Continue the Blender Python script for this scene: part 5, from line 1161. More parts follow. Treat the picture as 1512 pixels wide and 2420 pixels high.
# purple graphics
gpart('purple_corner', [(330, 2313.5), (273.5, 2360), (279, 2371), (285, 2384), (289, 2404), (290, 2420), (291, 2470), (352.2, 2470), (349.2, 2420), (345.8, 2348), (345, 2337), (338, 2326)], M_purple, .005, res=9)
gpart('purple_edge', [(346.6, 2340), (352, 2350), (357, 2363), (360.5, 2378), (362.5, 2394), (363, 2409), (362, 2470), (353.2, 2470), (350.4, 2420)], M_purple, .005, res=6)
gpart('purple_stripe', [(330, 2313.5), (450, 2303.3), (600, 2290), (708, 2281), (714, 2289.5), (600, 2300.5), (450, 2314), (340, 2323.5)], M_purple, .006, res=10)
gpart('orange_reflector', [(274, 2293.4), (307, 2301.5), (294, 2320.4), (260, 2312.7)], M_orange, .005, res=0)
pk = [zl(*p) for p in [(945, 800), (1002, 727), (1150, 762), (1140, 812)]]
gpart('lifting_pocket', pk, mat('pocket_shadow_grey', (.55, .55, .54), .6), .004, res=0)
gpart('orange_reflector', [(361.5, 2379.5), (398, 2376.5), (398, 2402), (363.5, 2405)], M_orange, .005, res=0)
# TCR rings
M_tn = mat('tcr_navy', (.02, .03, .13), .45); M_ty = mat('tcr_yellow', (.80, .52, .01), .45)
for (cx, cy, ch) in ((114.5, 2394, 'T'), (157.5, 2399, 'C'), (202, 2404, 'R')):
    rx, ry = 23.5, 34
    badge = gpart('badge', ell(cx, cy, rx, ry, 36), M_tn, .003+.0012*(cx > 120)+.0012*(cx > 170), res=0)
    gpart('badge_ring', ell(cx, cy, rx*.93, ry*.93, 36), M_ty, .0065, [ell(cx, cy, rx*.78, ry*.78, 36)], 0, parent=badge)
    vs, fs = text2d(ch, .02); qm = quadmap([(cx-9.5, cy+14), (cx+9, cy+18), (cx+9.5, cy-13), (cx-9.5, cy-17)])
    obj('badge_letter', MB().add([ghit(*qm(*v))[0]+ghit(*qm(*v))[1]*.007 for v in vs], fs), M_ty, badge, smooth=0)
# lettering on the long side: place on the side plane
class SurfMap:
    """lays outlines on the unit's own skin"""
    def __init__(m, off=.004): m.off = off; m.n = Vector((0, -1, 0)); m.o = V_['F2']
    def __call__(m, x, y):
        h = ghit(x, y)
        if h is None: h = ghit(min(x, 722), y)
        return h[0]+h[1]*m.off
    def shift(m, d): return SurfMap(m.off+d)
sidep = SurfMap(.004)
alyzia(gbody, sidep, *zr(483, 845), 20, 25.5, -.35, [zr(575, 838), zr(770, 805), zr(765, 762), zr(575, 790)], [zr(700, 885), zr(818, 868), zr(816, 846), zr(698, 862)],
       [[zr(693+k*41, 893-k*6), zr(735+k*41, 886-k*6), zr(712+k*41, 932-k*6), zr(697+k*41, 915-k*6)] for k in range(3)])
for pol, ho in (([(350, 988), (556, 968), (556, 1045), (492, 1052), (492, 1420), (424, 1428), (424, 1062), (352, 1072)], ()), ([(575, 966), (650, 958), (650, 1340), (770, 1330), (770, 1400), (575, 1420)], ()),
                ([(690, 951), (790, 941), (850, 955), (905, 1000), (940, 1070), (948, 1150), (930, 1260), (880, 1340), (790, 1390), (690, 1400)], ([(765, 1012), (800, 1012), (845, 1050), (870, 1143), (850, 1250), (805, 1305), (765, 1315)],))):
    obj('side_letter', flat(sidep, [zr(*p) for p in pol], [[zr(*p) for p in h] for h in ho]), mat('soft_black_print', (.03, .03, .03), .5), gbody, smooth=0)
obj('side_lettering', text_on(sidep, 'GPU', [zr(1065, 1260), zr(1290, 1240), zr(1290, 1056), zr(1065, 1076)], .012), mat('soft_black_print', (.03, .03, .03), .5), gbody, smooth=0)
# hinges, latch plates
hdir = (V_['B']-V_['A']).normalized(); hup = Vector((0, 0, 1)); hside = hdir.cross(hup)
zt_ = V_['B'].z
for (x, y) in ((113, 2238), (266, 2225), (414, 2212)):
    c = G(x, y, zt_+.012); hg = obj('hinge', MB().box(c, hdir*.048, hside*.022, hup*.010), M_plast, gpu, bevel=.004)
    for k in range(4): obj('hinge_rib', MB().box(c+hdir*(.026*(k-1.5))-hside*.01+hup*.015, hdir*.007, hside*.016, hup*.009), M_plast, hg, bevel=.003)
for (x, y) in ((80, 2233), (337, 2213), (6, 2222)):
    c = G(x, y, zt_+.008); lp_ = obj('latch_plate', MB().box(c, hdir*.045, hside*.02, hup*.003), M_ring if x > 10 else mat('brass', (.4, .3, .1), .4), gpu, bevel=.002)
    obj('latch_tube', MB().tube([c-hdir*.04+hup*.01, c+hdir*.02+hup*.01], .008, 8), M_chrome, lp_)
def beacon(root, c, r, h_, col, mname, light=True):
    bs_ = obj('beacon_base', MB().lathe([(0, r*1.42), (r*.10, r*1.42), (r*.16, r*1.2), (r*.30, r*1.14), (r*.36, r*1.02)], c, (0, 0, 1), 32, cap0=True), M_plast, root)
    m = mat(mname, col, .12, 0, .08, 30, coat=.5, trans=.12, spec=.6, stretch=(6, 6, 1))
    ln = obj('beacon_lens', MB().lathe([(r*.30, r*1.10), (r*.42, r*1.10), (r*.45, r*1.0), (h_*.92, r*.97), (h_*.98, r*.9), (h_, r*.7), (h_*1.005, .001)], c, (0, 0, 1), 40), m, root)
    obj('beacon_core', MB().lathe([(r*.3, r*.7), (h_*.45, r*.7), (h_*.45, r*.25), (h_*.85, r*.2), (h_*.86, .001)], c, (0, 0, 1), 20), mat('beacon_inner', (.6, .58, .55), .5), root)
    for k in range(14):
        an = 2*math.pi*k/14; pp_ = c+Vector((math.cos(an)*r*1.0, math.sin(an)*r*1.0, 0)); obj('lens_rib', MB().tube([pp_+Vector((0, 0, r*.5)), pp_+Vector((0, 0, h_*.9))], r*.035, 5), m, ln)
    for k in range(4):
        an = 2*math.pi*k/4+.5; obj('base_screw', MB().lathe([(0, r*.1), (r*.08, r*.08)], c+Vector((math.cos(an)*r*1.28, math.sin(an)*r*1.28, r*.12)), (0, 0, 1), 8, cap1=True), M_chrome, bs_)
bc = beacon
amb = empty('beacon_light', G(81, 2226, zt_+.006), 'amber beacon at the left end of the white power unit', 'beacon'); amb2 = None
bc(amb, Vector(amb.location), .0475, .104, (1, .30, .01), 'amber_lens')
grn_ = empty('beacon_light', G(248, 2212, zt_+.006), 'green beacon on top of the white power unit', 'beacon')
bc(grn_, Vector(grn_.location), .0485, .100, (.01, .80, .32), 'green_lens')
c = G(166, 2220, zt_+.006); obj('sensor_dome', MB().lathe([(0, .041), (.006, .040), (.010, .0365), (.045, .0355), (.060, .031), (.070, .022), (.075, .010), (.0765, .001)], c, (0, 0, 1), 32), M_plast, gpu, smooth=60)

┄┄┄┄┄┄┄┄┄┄

→ Stated exercise
Set out the complete listing exactly as shown.

→ Final answer
Continue the Blender Python script for this scene: part 5, from line 1161. More parts follow. Treat the picture as 1512 pixels wide and 2420 pixels high.
# purple graphics
gpart('purple_corner', [(330, 2313.5), (273.5, 2360), (279, 2371), (285, 2384), (289, 2404), (290, 2420), (291, 2470), (352.2, 2470), (349.2, 2420), (345.8, 2348), (345, 2337), (338, 2326)], M_purple, .005, res=9)
gpart('purple_edge', [(346.6, 2340), (352, 2350), (357, 2363), (360.5, 2378), (362.5, 2394), (363, 2409), (362, 2470), (353.2, 2470), (350.4, 2420)], M_purple, .005, res=6)
gpart('purple_stripe', [(330, 2313.5), (450, 2303.3), (600, 2290), (708, 2281), (714, 2289.5), (600, 2300.5), (450, 2314), (340, 2323.5)], M_purple, .006, res=10)
gpart('orange_reflector', [(274, 2293.4), (307, 2301.5), (294, 2320.4), (260, 2312.7)], M_orange, .005, res=0)
pk = [zl(*p) for p in [(945, 800), (1002, 727), (1150, 762), (1140, 812)]]
gpart('lifting_pocket', pk, mat('pocket_shadow_grey', (.55, .55, .54), .6), .004, res=0)
gpart('orange_reflector', [(361.5, 2379.5), (398, 2376.5), (398, 2402), (363.5, 2405)], M_orange, .005, res=0)
# TCR rings
M_tn = mat('tcr_navy', (.02, .03, .13), .45); M_ty = mat('tcr_yellow', (.80, .52, .01), .45)
for (cx, cy, ch) in ((114.5, 2394, 'T'), (157.5, 2399, 'C'), (202, 2404, 'R')):
    rx, ry = 23.5, 34
    badge = gpart('badge', ell(cx, cy, rx, ry, 36), M_tn, .003+.0012*(cx > 120)+.0012*(cx > 170), res=0)
    gpart('badge_ring', ell(cx, cy, rx*.93, ry*.93, 36), M_ty, .0065, [ell(cx, cy, rx*.78, ry*.78, 36)], 0, parent=badge)
    vs, fs = text2d(ch, .02); qm = quadmap([(cx-9.5, cy+14), (cx+9, cy+18), (cx+9.5, cy-13), (cx-9.5, cy-17)])
    obj('badge_letter', MB().add([ghit(*qm(*v))[0]+ghit(*qm(*v))[1]*.007 for v in vs], fs), M_ty, badge, smooth=0)
# lettering on the long side: place on the side plane
class SurfMap:
    """lays outlines on the unit's own skin"""
    def __init__(m, off=.004): m.off = off; m.n = Vector((0, -1, 0)); m.o = V_['F2']
    def __call__(m, x, y):
        h = ghit(x, y)
        if h is None: h = ghit(min(x, 722), y)
        return h[0]+h[1]*m.off
    def shift(m, d): return SurfMap(m.off+d)
sidep = SurfMap(.004)
alyzia(gbody, sidep, *zr(483, 845), 20, 25.5, -.35, [zr(575, 838), zr(770, 805), zr(765, 762), zr(575, 790)], [zr(700, 885), zr(818, 868), zr(816, 846), zr(698, 862)],
       [[zr(693+k*41, 893-k*6), zr(735+k*41, 886-k*6), zr(712+k*41, 932-k*6), zr(697+k*41, 915-k*6)] for k in range(3)])
for pol, ho in (([(350, 988), (556, 968), (556, 1045), (492, 1052), (492, 1420), (424, 1428), (424, 1062), (352, 1072)], ()), ([(575, 966), (650, 958), (650, 1340), (770, 1330), (770, 1400), (575, 1420)], ()),
                ([(690, 951), (790, 941), (850, 955), (905, 1000), (940, 1070), (948, 1150), (930, 1260), (880, 1340), (790, 1390), (690, 1400)], ([(765, 1012), (800, 1012), (845, 1050), (870, 1143), (850, 1250), (805, 1305), (765, 1315)],))):
    obj('side_letter', flat(sidep, [zr(*p) for p in pol], [[zr(*p) for p in h] for h in ho]), mat('soft_black_print', (.03, .03, .03), .5), gbody, smooth=0)
obj('side_lettering', text_on(sidep, 'GPU', [zr(1065, 1260), zr(1290, 1240), zr(1290, 1056), zr(1065, 1076)], .012), mat('soft_black_print', (.03, .03, .03), .5), gbody, smooth=0)
# hinges, latch plates
hdir = (V_['B']-V_['A']).normalized(); hup = Vector((0, 0, 1)); hside = hdir.cross(hup)
zt_ = V_['B'].z
for (x, y) in ((113, 2238), (266, 2225), (414, 2212)):
    c = G(x, y, zt_+.012); hg = obj('hinge', MB().box(c, hdir*.048, hside*.022, hup*.010), M_plast, gpu, bevel=.004)
    for k in range(4): obj('hinge_rib', MB().box(c+hdir*(.026*(k-1.5))-hside*.01+hup*.015, hdir*.007, hside*.016, hup*.009), M_plast, hg, bevel=.003)
for (x, y) in ((80, 2233), (337, 2213), (6, 2222)):
    c = G(x, y, zt_+.008); lp_ = obj('latch_plate', MB().box(c, hdir*.045, hside*.02, hup*.003), M_ring if x > 10 else mat('brass', (.4, .3, .1), .4), gpu, bevel=.002)
    obj('latch_tube', MB().tube([c-hdir*.04+hup*.01, c+hdir*.02+hup*.01], .008, 8), M_chrome, lp_)
def beacon(root, c, r, h_, col, mname, light=True):
    bs_ = obj('beacon_base', MB().lathe([(0, r*1.42), (r*.10, r*1.42), (r*.16, r*1.2), (r*.30, r*1.14), (r*.36, r*1.02)], c, (0, 0, 1), 32, cap0=True), M_plast, root)
    m = mat(mname, col, .12, 0, .08, 30, coat=.5, trans=.12, spec=.6, stretch=(6, 6, 1))
    ln = obj('beacon_lens', MB().lathe([(r*.30, r*1.10), (r*.42, r*1.10), (r*.45, r*1.0), (h_*.92, r*.97), (h_*.98, r*.9), (h_, r*.7), (h_*1.005, .001)], c, (0, 0, 1), 40), m, root)
    obj('beacon_core', MB().lathe([(r*.3, r*.7), (h_*.45, r*.7), (h_*.45, r*.25), (h_*.85, r*.2), (h_*.86, .001)], c, (0, 0, 1), 20), mat('beacon_inner', (.6, .58, .55), .5), root)
    for k in range(14):
        an = 2*math.pi*k/14; pp_ = c+Vector((math.cos(an)*r*1.0, math.sin(an)*r*1.0, 0)); obj('lens_rib', MB().tube([pp_+Vector((0, 0, r*.5)), pp_+Vector((0, 0, h_*.9))], r*.035, 5), m, ln)
    for k in range(4):
        an = 2*math.pi*k/4+.5; obj('base_screw', MB().lathe([(0, r*.1), (r*.08, r*.08)], c+Vector((math.cos(an)*r*1.28, math.sin(an)*r*1.28, r*.12)), (0, 0, 1), 8, cap1=True), M_chrome, bs_)
bc = beacon
amb = empty('beacon_light', G(81, 2226, zt_+.006), 'amber beacon at the left end of the white power unit', 'beacon'); amb2 = None
bc(amb, Vector(amb.location), .0475, .104, (1, .30, .01), 'amber_lens')
grn_ = empty('beacon_light', G(248, 2212, zt_+.006), 'green beacon on top of the white power unit', 'beacon')
bc(grn_, Vector(grn_.location), .0485, .100, (.01, .80, .32), 'green_lens')
c = G(166, 2220, zt_+.006); obj('sensor_dome', MB().lathe([(0, .041), (.006, .040), (.010, .0365), (.045, .0355), (.060, .031), (.070, .022), (.075, .010), (.0765, .001)], c, (0, 0, 1), 32), M_plast, gpu, smooth=60)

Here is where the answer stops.